My boss told me to look at some old code where everything is being sent to stderr. I know that stderr should have the warnings and errors, but when should they really should go to stdout instead?
This program is a service. Some of the messages that it sends to stderr are:
if pid is None:
message = "pidfile {0} is not running. \n"
sys.stderr.write(message.format(self.pidfile))
So this one is an output, right? A message about being successful or not should go to stdout, because it's not an error?
And then I got another one that is an exception:
except OSError as err:
sys.stderr.write('fork #1 failed: {0}\n'.format(err))
sys.exit(1)
This one as an exception, so it should go to stderr, because it's an error? Or should it go to stdout, because it is a output message just saying that the program failed?

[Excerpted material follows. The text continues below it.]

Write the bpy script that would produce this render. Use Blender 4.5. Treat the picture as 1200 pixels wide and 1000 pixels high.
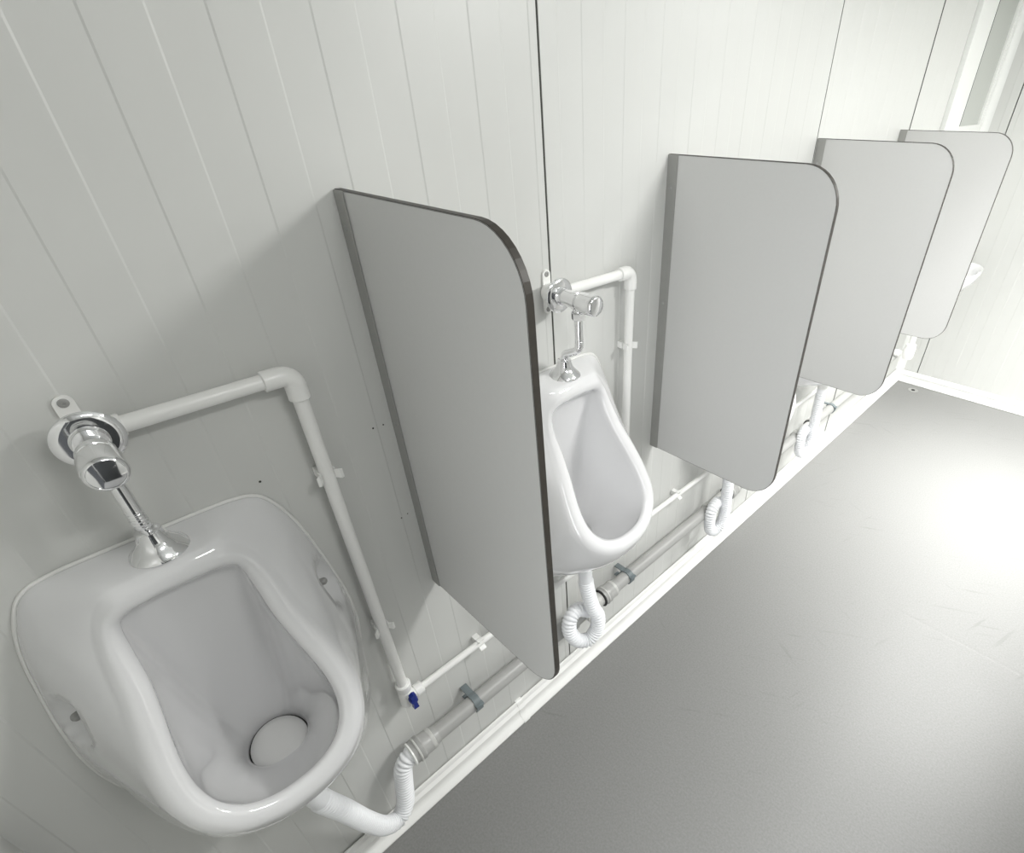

I know what stdout and stderr are --- I read quite a bit before asking. My problem here is being able to identify which messages should go to stderr --- just fatal errors, or any kind of error message?
Both the examples are error messages, but one is just a "Program is not running". I'm having trouble choosing where that kind of message should be sent.
Fatal errors should certainly go to stderr. Normal output should go to stdout.
There is a gray area for informative messages, but in general they should not go to stdout if they would render the output unusable. People will often direct stdout to a file and stderr to either the terminal or a log file.
You need to decide what division makes the most sense.